§ Aim:
Beginning with the line that contains "Generate a Blender" and ending with the line that contains "from mathutils import Vector, Matrix", reproduce each line exactly; include both and add nothing.

****************************************

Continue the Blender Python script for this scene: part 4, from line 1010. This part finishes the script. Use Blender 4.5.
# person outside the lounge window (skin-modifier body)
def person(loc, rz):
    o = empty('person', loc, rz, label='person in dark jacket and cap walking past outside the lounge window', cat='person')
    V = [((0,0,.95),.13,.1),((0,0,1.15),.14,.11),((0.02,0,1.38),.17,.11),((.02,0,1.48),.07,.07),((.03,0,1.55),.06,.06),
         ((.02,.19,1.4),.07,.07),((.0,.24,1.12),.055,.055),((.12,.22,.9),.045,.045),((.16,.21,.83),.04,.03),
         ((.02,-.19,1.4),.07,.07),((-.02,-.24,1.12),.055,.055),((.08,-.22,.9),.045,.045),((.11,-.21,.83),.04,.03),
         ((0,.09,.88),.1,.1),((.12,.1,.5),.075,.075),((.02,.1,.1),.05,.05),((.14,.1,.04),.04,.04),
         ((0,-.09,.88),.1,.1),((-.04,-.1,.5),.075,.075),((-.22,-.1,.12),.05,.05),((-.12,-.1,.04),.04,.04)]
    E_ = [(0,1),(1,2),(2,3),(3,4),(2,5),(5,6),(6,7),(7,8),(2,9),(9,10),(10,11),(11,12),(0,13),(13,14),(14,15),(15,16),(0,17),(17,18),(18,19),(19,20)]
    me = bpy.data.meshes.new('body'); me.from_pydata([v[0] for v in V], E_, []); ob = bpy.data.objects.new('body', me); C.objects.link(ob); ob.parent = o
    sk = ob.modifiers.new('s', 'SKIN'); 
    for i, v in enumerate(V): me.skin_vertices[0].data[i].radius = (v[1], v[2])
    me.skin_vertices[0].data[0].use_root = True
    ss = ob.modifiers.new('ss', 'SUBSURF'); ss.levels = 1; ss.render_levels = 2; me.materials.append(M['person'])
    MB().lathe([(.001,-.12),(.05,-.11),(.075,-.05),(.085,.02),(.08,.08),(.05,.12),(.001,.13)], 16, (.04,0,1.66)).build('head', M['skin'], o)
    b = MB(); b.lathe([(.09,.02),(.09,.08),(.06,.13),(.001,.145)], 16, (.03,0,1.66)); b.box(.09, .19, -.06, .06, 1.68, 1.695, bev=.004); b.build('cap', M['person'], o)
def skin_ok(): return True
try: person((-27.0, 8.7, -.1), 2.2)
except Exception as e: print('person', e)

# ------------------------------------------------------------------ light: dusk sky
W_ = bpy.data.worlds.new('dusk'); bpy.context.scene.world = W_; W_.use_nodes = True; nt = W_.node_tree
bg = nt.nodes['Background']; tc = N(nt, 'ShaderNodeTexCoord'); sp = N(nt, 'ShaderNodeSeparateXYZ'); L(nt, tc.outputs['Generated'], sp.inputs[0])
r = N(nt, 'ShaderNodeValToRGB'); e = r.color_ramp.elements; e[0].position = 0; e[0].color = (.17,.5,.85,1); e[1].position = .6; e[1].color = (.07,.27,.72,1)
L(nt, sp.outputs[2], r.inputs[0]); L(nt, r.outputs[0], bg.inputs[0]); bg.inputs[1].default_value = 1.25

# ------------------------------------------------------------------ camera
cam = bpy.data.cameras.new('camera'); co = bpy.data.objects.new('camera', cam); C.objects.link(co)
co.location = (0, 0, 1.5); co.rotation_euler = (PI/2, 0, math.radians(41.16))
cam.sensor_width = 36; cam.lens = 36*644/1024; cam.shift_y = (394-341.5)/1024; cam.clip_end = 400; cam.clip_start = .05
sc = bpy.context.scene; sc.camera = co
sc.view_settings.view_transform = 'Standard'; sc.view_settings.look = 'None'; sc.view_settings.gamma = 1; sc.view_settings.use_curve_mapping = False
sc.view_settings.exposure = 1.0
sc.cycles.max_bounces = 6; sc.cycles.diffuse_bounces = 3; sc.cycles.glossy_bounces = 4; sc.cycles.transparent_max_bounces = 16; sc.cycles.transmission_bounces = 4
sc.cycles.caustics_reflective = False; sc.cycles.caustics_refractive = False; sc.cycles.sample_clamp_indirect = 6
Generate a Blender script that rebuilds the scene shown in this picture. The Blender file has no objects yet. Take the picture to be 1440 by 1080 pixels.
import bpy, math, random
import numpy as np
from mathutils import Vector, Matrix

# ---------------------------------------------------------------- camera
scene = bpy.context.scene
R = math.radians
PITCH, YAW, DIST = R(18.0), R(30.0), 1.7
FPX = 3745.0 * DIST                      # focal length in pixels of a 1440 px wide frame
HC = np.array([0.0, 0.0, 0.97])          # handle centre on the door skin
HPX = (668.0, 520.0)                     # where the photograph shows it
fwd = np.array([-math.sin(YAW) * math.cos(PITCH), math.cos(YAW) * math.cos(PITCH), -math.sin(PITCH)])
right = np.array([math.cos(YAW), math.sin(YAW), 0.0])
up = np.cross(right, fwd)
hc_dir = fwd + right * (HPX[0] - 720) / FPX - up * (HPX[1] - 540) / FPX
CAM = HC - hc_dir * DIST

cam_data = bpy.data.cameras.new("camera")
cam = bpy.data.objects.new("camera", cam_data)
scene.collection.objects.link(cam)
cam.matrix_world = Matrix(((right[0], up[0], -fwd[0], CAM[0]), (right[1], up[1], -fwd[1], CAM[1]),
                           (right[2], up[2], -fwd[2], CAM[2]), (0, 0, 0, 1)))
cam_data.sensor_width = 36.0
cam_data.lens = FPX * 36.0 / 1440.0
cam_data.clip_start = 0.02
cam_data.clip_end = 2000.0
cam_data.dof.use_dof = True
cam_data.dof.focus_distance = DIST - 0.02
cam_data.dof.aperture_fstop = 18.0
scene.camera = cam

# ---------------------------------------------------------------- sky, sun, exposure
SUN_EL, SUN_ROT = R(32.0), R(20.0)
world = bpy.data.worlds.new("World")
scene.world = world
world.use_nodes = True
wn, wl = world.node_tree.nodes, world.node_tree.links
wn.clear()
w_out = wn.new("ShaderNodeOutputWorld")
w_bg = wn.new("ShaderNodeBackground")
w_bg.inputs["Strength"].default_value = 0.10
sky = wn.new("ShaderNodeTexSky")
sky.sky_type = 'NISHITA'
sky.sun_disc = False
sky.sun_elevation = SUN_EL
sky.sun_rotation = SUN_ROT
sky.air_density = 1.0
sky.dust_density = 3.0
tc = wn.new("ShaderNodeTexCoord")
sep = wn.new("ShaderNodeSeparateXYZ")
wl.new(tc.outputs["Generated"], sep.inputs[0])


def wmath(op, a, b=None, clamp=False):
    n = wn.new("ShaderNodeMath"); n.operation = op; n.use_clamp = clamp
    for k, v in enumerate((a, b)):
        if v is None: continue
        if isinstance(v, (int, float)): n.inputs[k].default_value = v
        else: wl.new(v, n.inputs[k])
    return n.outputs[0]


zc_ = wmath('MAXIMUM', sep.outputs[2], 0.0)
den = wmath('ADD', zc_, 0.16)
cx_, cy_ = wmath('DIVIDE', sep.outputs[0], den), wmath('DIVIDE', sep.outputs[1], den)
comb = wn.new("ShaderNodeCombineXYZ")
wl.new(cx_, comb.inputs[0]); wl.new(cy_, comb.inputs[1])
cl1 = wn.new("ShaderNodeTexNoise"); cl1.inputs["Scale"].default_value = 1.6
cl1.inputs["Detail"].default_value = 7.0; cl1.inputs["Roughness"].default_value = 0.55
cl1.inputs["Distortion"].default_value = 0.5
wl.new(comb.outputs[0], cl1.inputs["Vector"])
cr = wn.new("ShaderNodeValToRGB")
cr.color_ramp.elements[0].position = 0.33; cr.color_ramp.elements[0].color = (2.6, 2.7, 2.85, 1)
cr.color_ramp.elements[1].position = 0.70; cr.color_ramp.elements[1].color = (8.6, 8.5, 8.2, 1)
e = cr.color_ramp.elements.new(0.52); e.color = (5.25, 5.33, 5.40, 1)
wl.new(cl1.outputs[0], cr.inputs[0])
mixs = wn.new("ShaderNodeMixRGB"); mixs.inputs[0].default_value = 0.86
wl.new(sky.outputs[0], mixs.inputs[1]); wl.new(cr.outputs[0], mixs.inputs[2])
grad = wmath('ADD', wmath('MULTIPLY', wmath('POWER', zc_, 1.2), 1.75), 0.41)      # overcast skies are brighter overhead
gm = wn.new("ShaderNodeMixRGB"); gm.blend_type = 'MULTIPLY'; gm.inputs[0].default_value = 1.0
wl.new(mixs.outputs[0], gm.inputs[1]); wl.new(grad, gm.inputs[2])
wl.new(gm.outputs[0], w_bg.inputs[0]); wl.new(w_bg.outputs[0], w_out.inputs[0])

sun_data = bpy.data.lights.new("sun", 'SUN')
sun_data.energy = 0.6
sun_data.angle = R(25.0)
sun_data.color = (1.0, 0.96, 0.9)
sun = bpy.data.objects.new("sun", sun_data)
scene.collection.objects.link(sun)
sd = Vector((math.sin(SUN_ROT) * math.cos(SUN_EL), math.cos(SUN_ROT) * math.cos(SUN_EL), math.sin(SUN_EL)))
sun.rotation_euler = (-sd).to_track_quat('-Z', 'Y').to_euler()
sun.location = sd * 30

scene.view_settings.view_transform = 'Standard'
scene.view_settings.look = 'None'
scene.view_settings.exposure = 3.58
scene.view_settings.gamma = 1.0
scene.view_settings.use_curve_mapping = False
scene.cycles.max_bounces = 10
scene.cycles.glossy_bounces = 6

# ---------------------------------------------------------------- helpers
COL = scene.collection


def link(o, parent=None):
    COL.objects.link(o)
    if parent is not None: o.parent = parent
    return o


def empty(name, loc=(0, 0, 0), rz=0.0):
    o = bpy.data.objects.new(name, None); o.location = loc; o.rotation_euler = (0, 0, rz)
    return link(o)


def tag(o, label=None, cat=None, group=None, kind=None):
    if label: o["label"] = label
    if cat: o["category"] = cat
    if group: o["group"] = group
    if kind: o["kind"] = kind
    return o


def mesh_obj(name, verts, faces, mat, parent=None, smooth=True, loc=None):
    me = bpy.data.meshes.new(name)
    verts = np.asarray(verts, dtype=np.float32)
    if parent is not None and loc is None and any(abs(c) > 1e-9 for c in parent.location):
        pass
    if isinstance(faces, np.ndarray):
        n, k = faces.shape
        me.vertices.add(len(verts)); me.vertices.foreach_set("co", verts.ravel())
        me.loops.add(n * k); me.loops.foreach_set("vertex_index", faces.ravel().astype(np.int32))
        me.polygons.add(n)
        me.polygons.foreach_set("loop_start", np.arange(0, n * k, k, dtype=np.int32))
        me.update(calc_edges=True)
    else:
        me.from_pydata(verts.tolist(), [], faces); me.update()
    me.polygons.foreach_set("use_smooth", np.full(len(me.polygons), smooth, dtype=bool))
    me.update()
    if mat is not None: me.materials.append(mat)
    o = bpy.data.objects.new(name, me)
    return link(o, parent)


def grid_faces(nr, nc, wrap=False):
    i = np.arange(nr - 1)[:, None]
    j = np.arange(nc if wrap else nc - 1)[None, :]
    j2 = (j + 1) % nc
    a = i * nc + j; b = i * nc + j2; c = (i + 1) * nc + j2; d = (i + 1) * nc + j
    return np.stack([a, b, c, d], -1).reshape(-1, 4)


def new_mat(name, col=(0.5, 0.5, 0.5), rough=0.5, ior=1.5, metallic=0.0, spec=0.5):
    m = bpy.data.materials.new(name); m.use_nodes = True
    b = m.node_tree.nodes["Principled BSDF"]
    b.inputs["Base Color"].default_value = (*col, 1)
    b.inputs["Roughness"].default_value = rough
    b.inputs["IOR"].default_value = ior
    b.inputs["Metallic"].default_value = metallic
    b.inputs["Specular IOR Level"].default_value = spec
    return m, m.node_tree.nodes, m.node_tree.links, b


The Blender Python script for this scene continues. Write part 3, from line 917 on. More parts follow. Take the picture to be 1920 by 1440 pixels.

****************************************

§ Reply to the exercise:
Generate a Blender script that rebuilds the scene shown in this picture. The Blender file has no objects yet. Take the picture to be 1440 by 1080 pixels.
import bpy, math, random
import numpy as np
from mathutils import Vector, Matrix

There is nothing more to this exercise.